It's Thursday, which means Freddie Mac released its weekly update on mortgage rates.  This is typically not that big of a deal because mortgage rates don't tend to move enough in the short term to expose the shortfalls of Freddie's methodology.  To be perfectly fair to Freddie, their methodology is fine for those who want a once-a-week look at rates and who aren't currently in the process of shopping for a mortgage or home.

Unfortunately, much of the consumer-level interest in mortgage rate news comes from those who are in the process of shopping from a mortgage or home!  Granted, they're not seeking out Freddie's rate survey, but they do tend to come across internet news that cites Freddie's data as a source. 

Enter the pitfalls.  Freddie's survey deadline is Wednesday for any given week and most of the sample is in by Tuesday.  This means that the weekly rate survey ends up being more like a "Monday/Tuesday" rate survey.  Again, that's not usually a problem if Wed-Fri look like Mon/Tue, but this week, they don't!

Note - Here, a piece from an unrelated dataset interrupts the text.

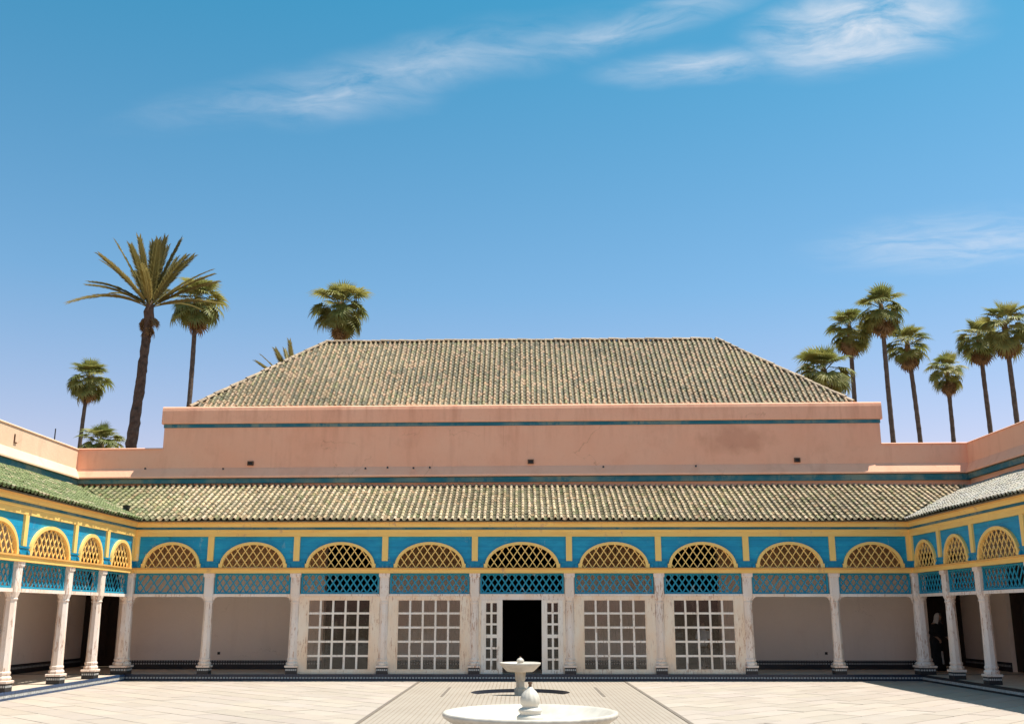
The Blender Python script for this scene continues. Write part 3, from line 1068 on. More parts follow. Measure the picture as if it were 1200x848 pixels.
# ------------------------------------------------------------------ the wings
def wing(side, label):
    left = side < 0
    rz = math.pi / 2 if left else -math.pi / 2
    root = thing('gallery_wing', label, 'gallery', (side * SX, 0, -0.003), rz, 'side galleries of the courtyard')
    L = (lambda y: y) if left else (lambda y: -y)          # world y -> local x
    for y in WCOLS[1:]:
        add_column(root, L(y), .10)
    cols = WCOLS
    rg = random.Random(21 if left else 22)
    for i in range(len(cols) - 1):
        a, b = sorted((L(cols[i]), L(cols[i + 1])))
        e0 = .19 if i == 0 else .138
        la, lb2 = (a + .138, b - e0) if left else (a + e0, b - .138)
        pa, pb = a + .0005, b - .0005
        if i == 0:
            if left: pb = L(FY) - .002
            else: pa = L(FY) + .002
        arch_panel(root, pa, pb, rg)
        lattice(root, la, lb2, rg)
        open_bay(root, la - .02, lb2 + .02)
    for y in WCOLS[1:]:
        MB().box(L(y) - .076, L(y) + .076, -.048, .0299, 2.898, 3.507).obj('post', M['yellowv'], root)
    yc = FY - .076
    MB().box(L(yc) - .07, L(yc) + .07, -.046, .0299, 2.898, 3.507).obj('post', M['yellowv'], root)
    x0, x1 = sorted((L(Y0), L(FY + .02)))
    entablature(root, x0, x1, 0)
    d = WX - SX - EY
    sl = math.hypot(d, TZ - EZ)
    def ulim(s):
        far_ = FY + EY + (WY - FY - EY) * s / sl
        return (Y0, far_) if left else (-far_, -Y0)
    gallery_roof(root, d, ulim, 0, 0, col_left if left else col_right, EY)
    MB().box(min(L(Y0), L(FY)), max(L(Y0), L(FY)), .032, WX - SX - .001, 3.755, 3.795).obj('ceiling', M['ceil'], root)
    # wall behind the gallery, with its parapet, ledge and blue band
    dz = 0.006 * side * WX
    plm = M['pinklit'] if left else M['pinkright']
    wy = WX - SX
    a, b = sorted((L(Y0), L(30.45)))
    a2, b2 = sorted((L(Y0), L(WY)))
    wl = MB()
    if left:
        wl.box(a, b, wy, wy + .32, -.05, 3.9)
    else:
        d0, d1 = sorted((L(26.25), L(27.50)))
        wl.box(a, d0, wy, wy + .32, -.05, 3.9).box(d1, b, wy, wy + .32, -.05, 3.9).box(d0, d1, wy, wy + .32, 2.9, 3.9)
    bw = wl.obj('back_wall', M['inner'], root)
    if not left:
        dr = MB().box(d0, d1, wy + .12, wy + .18, PZ, 2.9).obj('door', M['darkwood'], root)
        for k in range(2):
            for zz in (.35, 1.2, 2.05):
                MB().box(d0 + .10 + k * .60, d0 + .57 + k * .60, wy + .10, wy + .1195, zz, zz + .72).obj('door_panel', M['darkwood'], dr)
    dd = [(a, b)] if left else [(a, d0), (d1, b)]
    dw = MB()
    for p, q in dd:
        MB().prof([(wy - .001, PZ), (wy - .022, PZ), (wy - .022, PZ + .185), (wy - .012, PZ + .188), (wy - .012, PZ + .198), (wy - .018, PZ + .20), (wy - .018, PZ + .232), (wy - .001, PZ + .232)], p, q).obj('dado', M['navydull'], bw)
        u = p + .03
        while u < q - .06:
            dw.box(u, u + .04, wy - .0232, wy - .0222, PZ + .12, PZ + .17)
            u += .075
    dw.obj('mosaic_tiles', M['mosaic'], bw, kind='stuff')
    pp = MB()
    a, b = a2, b2
    pp.box(a, b, wy, wy + .32, 3.901, 6.20 + dz)
    par = pp.obj('parapet', plm, root)
    MB().prof([(wy + .001, 5.36), (wy - .16, 5.36), (wy - .16, 5.40), (wy - .02, 5.64), (wy + .001, 5.66)], a, b - .001 if left else b).obj('ledge', plm, root).location.z = dz
    MB().box(a, b, wy - .10, wy + .001, 5.198, 5.343).obj('blue_band', M['teal'], root).location.z = dz
    cp = MB()
    cp.prof([(wy + .34, 6.2005), (wy - .02, 6.2005), (wy - .02, 6.225), (wy + .01, 6.245), (wy + .31, 6.245), (wy + .34, 6.225)], a, b)
    o = cp.obj('coping', plm, par)
    o.location.z = dz
    return root


WL = wing(-1, 'sunlit arcade wing with bright green roof tiles along the left side of the courtyard')
WR = wing(1, 'shaded arcade wing with grey roof tiles along the right side of the courtyard')

# ------------------------------------------------------------------ the great hall behind the main gallery
hall = thing('palace_hall', 'great hall with pink plaster walls and a tall hipped tile roof behind the main gallery', 'building', (0, WY, 0))
OPEN = [(-5.42, -3.72), (-1.12, 1.12), (3.72, 5.42)]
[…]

Rates spiked more than normal yesterday and then repeated the feat today.  Combine that with weakness in underlying bond markets (which drive mortgage rates) that began on Tuesday afternoon, and the average lender is roughly  an eighth of a percentage point higher in rate today.  Freddie's headline of 4.04% is the stuff of dreams as far as most borrowers are concerned.  While rates near 4.0% are available in some of the best cases, the average top-tier quote is now easily 4.125% and many lenders are up to 4.25%.  If you're not putting 20% down or have less than perfect qualifications, it would be even higher.

Like yesterday, these are the highest rates in more than 9 months.  Any time we're pushing long-term highs, it's a good idea to remain defensive in terms of locking vs floating.  The saving grace is that long-term highs typically precede extended periods of positivity for rates.  It's just a matter of figuring out if these long term highs are high enough to rebalance the scales in the bond market.


Loan Originator Perspectives

I probably sound like a broken record (for those who know what records are), but bond markets sold off (again) today, and treasury yields edged above prior resistance.  The situation is getting serious, with rates now at least .25% above recent levels.  If you got a rate quote a week ago, it's certainly no longer accurate.  Lock early, unless you're closing so far out you can't lock yet without massive costs. -Ted Rood, Senior Originator

The trend is not our friend.  With bonds breaking resistance, i think it is wise to strongly consider locking today.  It appears inflation fears are driving rates higher, so until that passes it will be difficult for bonds to rally. -Victor Burek, Churchill Mortgage


Today's Most Prevalent Rates

  • 30YR FIXED - 4.125%-4.25%
  • FHA/VA - 3.75% 
  • 15 YEAR FIXED - 3.375%-3.5%
  • 5 YEAR ARMS -  2.75 - 3.25% depending on the lender


Ongoing Lock/Float Considerations

  • 2017 had proven to be a relatively good year for mortgage rates despite widespread expectations for a stronger push higher after the presidential election in late 2016. 

  • While rates remain low in absolute terms, they moved higher in a more threatening way heading into the 4th quarter, relative to the stability and improvement seen earlier in 2017

  • The default stance for now is that this trend toward higher rates has the potential to continue.  It will take more than a few great days here and there for that outlook to change.

  • For weeks, this bullet point had warned about recent stability inviting a bigger dose of volatility.  That volatility is now here.  As such, locking is generally the better choice until the volatility is clearly dying down.
  • Rates discussed refer to the most frequently-quoted, conforming, conventional 30yr fixed rate for top tier borrowers among average to well-priced lenders.  The rates generally assume little-to-no origination or discount except as noted when applicable.  Rates appearing on this page are "effective rates" that take day-to-day changes in upfront costs into consideration.